Como tampoco lo hizo, desde la otra acera ideológica, el popular Pepe Mujica en su momento. Parece una obviedad, pero son excepciones en un continente donde lo normal ha sido buscar cambiar las reglas para buscar la reelección.
Todo esto se traduce en una convivencia política que permite alternancias en el poder sin sobresaltos, que termina reforzando la confianza pública en las instituciones y la continuidad republicana.
Para medir la polarización se suele indagar acerca de las opiniones políticas. Una pregunta muy usual es pedirle al entrevistado que se posicione ideológicamente en una línea continua entre el 1 y el 10. Aunque la pregunta puede ser muy útil a efectos de identificar la curva ideológica de una sociedad, no mide una característica de los procesos de polarización más recientes. Pues más allá de la concepción tradicional de la polarización ideológica habría otra modalidad en la que se identifica a los adversarios políticos negativamente y a los copartidarios positivamente.
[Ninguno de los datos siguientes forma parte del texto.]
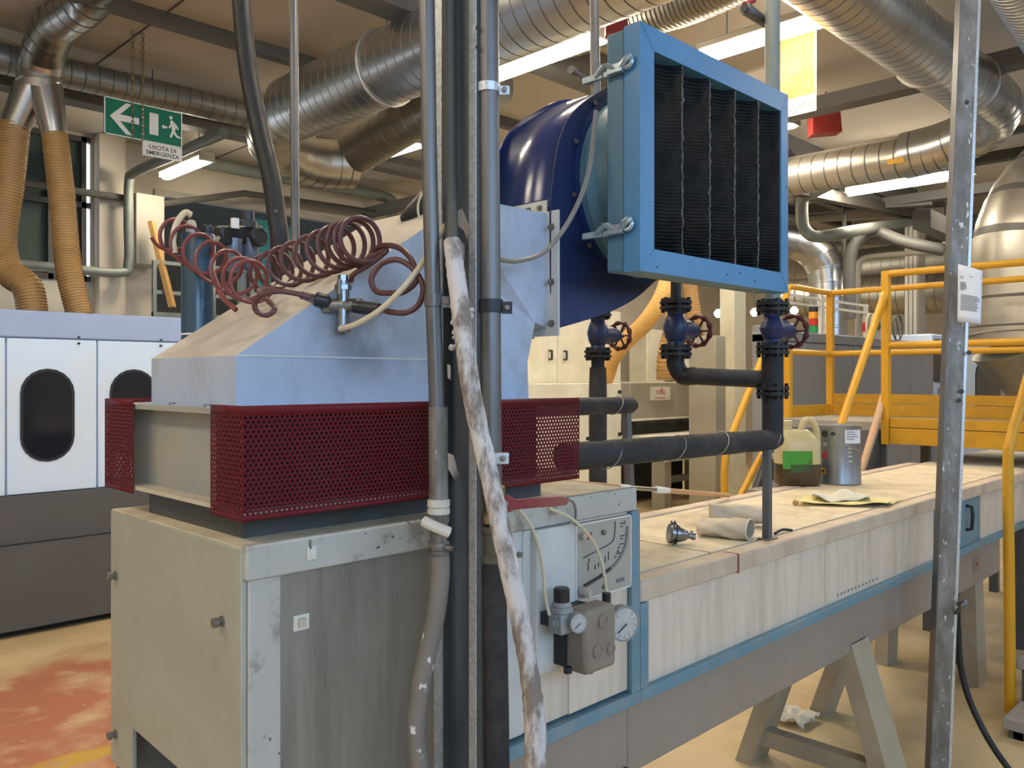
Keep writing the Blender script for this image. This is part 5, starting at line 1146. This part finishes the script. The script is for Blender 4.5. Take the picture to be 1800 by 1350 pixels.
a=PY(1030,755,5.5);t=thing('control_box','lower cream box with black screws behind the guard','cabinet',(a.x,5.7,0))
xb_=PY(1092,700,5.5).x;MB().box(a.x-.6,xb_,5.5,5.95,0,PY(1080,674,5.5).z).build('body',MT['mach_cream'],t,bevel=.006)
for px,py in ((1032,771),(1088,763),(1088,689)): p=PY(px,py,5.5);MB().lathe(p,(0,-1,0),[(.02,0),(.02,.02)],10).build('screw',MT['black_metal'],t)
# oven with belt feed
yo=6.6;t=thing('belt_oven','grey oven with belt inlet and maker plate in the middle distance','oven',(9.6,yo+.8,0))
X_=lambda px:PY(px,700,yo).x
Z_=lambda px,py:PY(px,py,yo).z
xl,xr=X_(1108),X_(1241);zt=Z_(1170,672);za=Z_(1170,733);zb_=Z_(1170,746);zc_=Z_(1170,762);zd=Z_(1170,800)
MB().box(xl,xr,yo,yo+1.8,za,zt).build('front_hood',MT['oven_grey'],t,bevel=.01)
MB().box(xl,xr-.2,yo+.10,yo+1.8,zc_+.01,za).build('inlet_throat',MT['dark'],t)
MB().box(xl,xr,yo-.02,yo+.02,za-.03,za).build('front_strip',MT['mach_cream'],t)
for i in range(10):
    x0=xl+(xr-xl-.25)*i/10;MB().box(x0+.01,x0+(xr-xl-.25)/10,yo+.03,yo+.035,zb_+random.uniform(.0,.05),za-.03).build('rubber_strip',MT['black_metal'],t)
MB().box(xl,xr-.1,yo-.55,yo+1.5,zc_-.03,zc_+.005).build('feed_table',MT['cloth_white'],t)
MB().box(xl,xr-.1,yo-.56,yo-.52,zd,zc_-.03).build('table_apron',MT['mach_cream'],t)
MB().box(xl+.25,xr-.3,yo+.2,yo+1.5,.08,zd).build('under_frame',MT['dark'],t)
for x in (xl+.05,xr-.2): MB().box(x,x+.14,yo-.5,yo-.3,0,zd).build('leg',MT['oven_grey'],t)
MB().box(xr-.25,xr-.02,yo-.1,yo+.2,0,za).build('side_post',MT['oven_grey'],t)
MB().box(xl+.2,xr-.3,yo-.3,yo-.22,.30,.38).build('cross_rail',MT['pipe_grey'],t)
p=PY(1163,691,yo-.01);pl_=MB().box(p.x-.25,p.x+.2,yo-.012,yo,p.z-.095,p.z+.085).build('maker_plate',MT['sign_white'],t)
text_mb('cefla',.12,(p.x-.03,yo-.014,p.z+.02),(1,0,0),(0,0,1)).build('logo_print',MT['ink_red'],pl_)
MB().box(p.x-.16,p.x+.08,yo-.0135,yo-.012,p.z-.07,p.z-.06).build('logo_line',MT['ink_red'],pl_)
# beige cabinets and bright window behind
for i,(px0,px1,py0,Y,m,lb) in enumerate(((1137,1168,578,9.0,'mach_cream','narrow beige cabinet left of the tan hose bundle'),(1112,1137,575,9.45,'oven_grey','beige grey cabinet beside the bright window'),(1215,1244,560,9.0,'mach_cream','cream cabinet right of the tan hose bundle'))):
    a=PY(px0,py0,Y);b=PY(px1,py0,Y);tt_=thing('tall_cabinet',lb,'cabinet',((a.x+b.x)/2,Y+.2,0))
    MB().box(a.x,b.x,Y,Y+.4,0,a.z).build('body',MT[m],tt_,bevel=.01);MB().box(a.x+.03,b.x-.03,Y-.012,Y,.1,a.z-.05).build('door',MT[m],tt_)
a=PY(1090,620,9.94);b=PY(1113,675,9.94);wn=setting('window_3',((a.x+b.x)/2,9.94,b.z))
MB().box(a.x,b.x,9.95,9.97,b.z,a.z).build('pane',MT['day_window'],wn)
mm=MB();mm.box(a.x-.04,b.x+.04,9.93,9.95,a.z,a.z+.05);mm.box(a.x-.04,b.x+.04,9.93,9.95,b.z-.05,b.z);mm.box(a.x-.04,a.x,9.93,9.95,b.z,a.z);mm.box(b.x,b.x+.04,9.93,9.95,b.z,a.z);mm.build('window_frame',MT['oven_grey'],wn)
# hoses in the middle
hose('wide yellow hose slanting down behind the left valve',[P(1232,134,7.6),P(1225,330,7.6),P(1200,430,7.6),P(1180,480,7.4),P(1160,530,7.4),P(1132,570,7.6),P(1100,600,8.0),P(1078,630,8.6),P(1066,668,9.0)],.078,.03,.02,'yellow_hose')
hose('tan hose dropping right of the middle valve',[P(1196,268,10.1),P(1203,420,10.0),P(1213,500,10.0),P(1222,570,10.0),P(1228,620,10.6),P(1230,668,11.3)],.085,.03,.05,'tan_hose')
hose('fat tan hose elbow standing on the oven',[P(1192,548,10.9),P(1186,590,10.9),P(1177,630,10.9),P(1176,668,10.9)],.16,.05,.05,'tan_hose')
hose('thin tan hose left of the middle valve pipe',[P(1174,228,9.2),P(1174,430,9.2),P(1174,500,9.2),P(1173,560,9.2),P(1172,600,9.2)],.03,.03,.05,'tan_hose')
# grey pillar
a=P(1265,500,11.2);b=P(1317,500,11.2)
MB().box(a.x,a.x+.30,a.y-.22,a.y+.0,0,ZC-.001).build('pillar',MT['mach_cream'],None,'square grey green pillar in the middle distance','pillar',bevel=.01)
a=P(1244,592,9.4);MB().box(a.x,a.x+.22,a.y-.1,a.y+.25,0,PY(1240,590,a.y).z).build('grey_locker',MT['oven_grey'],None,'narrow grey locker left of the grey green pillar','cabinet',bevel=.01)
a=P(1322,572,10.2);MB().box(a.x,a.x+.45,a.y-.3,a.y,0,a.z).build('grey_locker',MT['mach_grey2'],None,'grey locker between the pillar and the right riser','cabinet',bevel=.01)
for px,py,lb in ((1262,551,'small bright lamp left of the pillar'),(1326,549,'small bright lamp right of the pillar'),(1396,546,'small bright lamp beside the right valve')):
    p=P(px,py,12.5);t=thing('distant_lamp',lb,'lamp',p);mm=MB();mm.lathe(p-V((0,0,.06)),(0,0,1),[(.02,0),(.05,.03),(.06,.07),(.04,.10),(.02,.12)],14);mm.build('bulb',MT['lamp_bulb'],t)
    MB().cyl(p+V((0,0,.06)),(p.x,p.y,ZC),.008,6).build('cord',MT['pipe_dark'],t)
# grey enclosure behind the railing
ye=3.62;t=thing('grey_enclosure','dark grey machine enclosure behind the yellow railing','machine',(9,ye+.8,0))
X_=lambda px:PY(px,650,ye).x
xa,xb=X_(1386),X_(1641);zt=2.10
MB().box(xa,9.45,ye+.02,ye+.36,0,zt-.02).build('body',MT['mach_grey2'],t);MB().box(9.45,xb,ye+.02,ye+.6,0,zt-.02).build('body',MT['mach_grey2'],t)
xs_=[xa,X_(1455),X_(1500),X_(1560),X_(1600),xb]
for a,b in zip(xs_,xs_[1:]): MB().box(a+.008,b-.008,ye,ye+.025,.12,zt-.10).build('panel',MT['mach_grey2'],t,bevel=.004)
MB().box(xa,xb,ye-.01,ye+.37,zt-.09,zt).build('top_cap',MT['mach_grey2'],t,bevel=.006)
t=thing('roof_rail','thin white guard rail on top of the grey enclosure','railing',(8.5,ye+.6,zt))
for x in (X_(1420),X_(1495),X_(1572)): MB().box(x-.02,x+.02,ye+.3,ye+.34,zt,zt+.42).build('post',MT['sign_white'],t)
for z in (zt+.40,zt+.32,zt+.03): MB().box(X_(1400),X_(1575),ye+.305,ye+.335,z-.012,z+.012).build('rail',MT['sign_white'],t)
p=PY(1430,578,ye+.2);t=thing('stack_light','stack light with red, orange and green segments on the grey enclosure','light',(p.x,ye+.2,zt))
z=zt
for m,h in (('black_metal',.03),('green_light',.07),('red_light',.07),('orange_light',.07),('black_metal',.05)):
    MB().cyl((p.x,ye+.2,z),(p.x,ye+.2,z+h-.004),.045,14).build('segment',MT[m],t);z+=h
p=PY(1524,570,ye+.25);t=thing('warning_beacon','small red warning beacon on the grey enclosure','light',(p.x,ye+.25,zt))
MB().cyl((p.x,ye+.25,zt),(p.x,ye+.25,zt+.10),.015,8).build('stem',MT['sign_white'],t)
MB().lathe((p.x,ye+.25,zt+.10),(0,0,1),[(.05,0),(.055,.02),(.05,.09),(.03,.11)],14).build('dome',MT['red_light'],t)
p=PY(1537,573,ye+.12);t=thing('cable_reel','round pale cable reel on top of the grey enclosure','reel',(p.x,ye+.12,zt))
MB().lathe((p.x,ye+.16,zt+.15),(0,-1,0),[(.15,0),(.15,.02),(.07,.02),(.07,.06),(.15,.06),(.15,.08)],24).build('spool',MT['valve_white'],t)
MB().lathe((p.x,ye+.079,zt+.15),(0,-1,0),[(.05,0),(.05,.01),(.02,.012)],16).build('hub',MT['mach_grey'],t)
p=PY(1578,573,ye+.2);t=thing('spoked_wheel','round spoked wheel on the grey enclosure beside the pale column','wheel',(p.x,ye+.2,zt))
mm=MB();mm.tube([(p.x+.15*math.cos(a),ye+.2,zt+.17+.15*math.sin(a)) for a in [i*math.pi/12 for i in range(24)]],.012,6,closed=True)
for k in range(3): a=k*math.pi/3;mm.cyl((p.x-.15*math.cos(a),ye+.2,zt+.17-.15*math.sin(a)),(p.x+.15*math.cos(a),ye+.2,zt+.17+.15*math.sin(a)),.007,6)
mm.build('rim',MT['steel_beam'],t)
# white machine with rounded windows beyond
xa,xb=xb+.01,X_(1796);t=thing('enclosed_machine','white machine with rounded dark windows behind the leaning post','machine',((xa+xb)/2,ye+.8,0))
zt=2.22;MB().box(xa,xb,ye+.02,ye+.6,0,zt).build('body',MT['mach_white'],t,bevel=.02)
def rrect(px0,py0,px1,py1,r,name,m,y):
    a=PY(px0,py0,ye);b=PY(px1,py1,ye);x0,x1=a.x,b.x;z1=max(a.z,PY(px1,py0,ye).z);z0=PY(px0,py1,ye).z;pts=[]
    for cx,cz,a0 in ((x1-r,z1-r,0),(x0+r,z1-r,90),(x0+r,z0+r,180),(x1-r,z0+r,270)):
        for k in range(7): an=math.radians(a0+15*k);pts.append((cx+r*math.cos(an),y,cz+r*math.sin(an)))
    f=MB().prism(pts,(0,.02,0)).build(name,MT[m],t)
rrect(1641,600,1690,672,.12,'window',"glass_dark",ye+.005)
rrect(1717,642,1760,730,.16,'window',"glass_dark",ye+.005)
a=PY(1651,682,ye);MB().box(a.x,a.x+.16,ye-.03,ye+.02,a.z-.22,a.z).build('door_handle',MT['mach_grey2'],t)
MB().box(X_(1641),X_(1664),ye-.04,ye+.02,0,PY(1641,699,ye).z).build('ledge',MT['mach_grey2'],t)
MB().box(X_(1763),X_(1766),ye-.01,ye+.02,0,zt).build('door_edge',MT['oven_grey'],t)
MB().box(X_(1768),xb+.5,ye-.02,ye+.02,0,PY(1770,685,ye).z).build('blue_door',MT['blue_rail'],t)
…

Es lo que se ha venido denominado “polarización afectiva”, muy presente en varias sociedades, como la norteamericana y la española.
La polarización afectiva es distinta de la división ideológica presente en Uruguay, mucho más negativa, y se manifiesta cuando los actores políticos consideran a sus oponentes como enemigos existenciales o ilegítimos, lo que erosiona la cooperación y el respeto por las reglas democráticas.
Se acatan las normas democráticas no escritas
Cuando el candidato ganador Yamandú Orsí augura en su discurso de victoria una “larga vida a nuestro sistema republicano y democrático” está acatando algunas de esas normas no escritas de la democracia que la hacen más vigorosa y de las que tanto hay que aprender.
Lo que hace distinto al Uruguay es, precisamente, este conjunto de prácticas que han convertido al país en un modelo democrático en la región. Tendrá Yamandú obstáculos y dificultades, y una de las que se avizoran está derivada de la dificultad de gobernar sin haber logrado una mayoría parlamentaria clara; pero la continuidad del modelo democrático virtuoso del Uruguay dependerá de su compromiso y capacidad de preservar estos hábitos democráticos.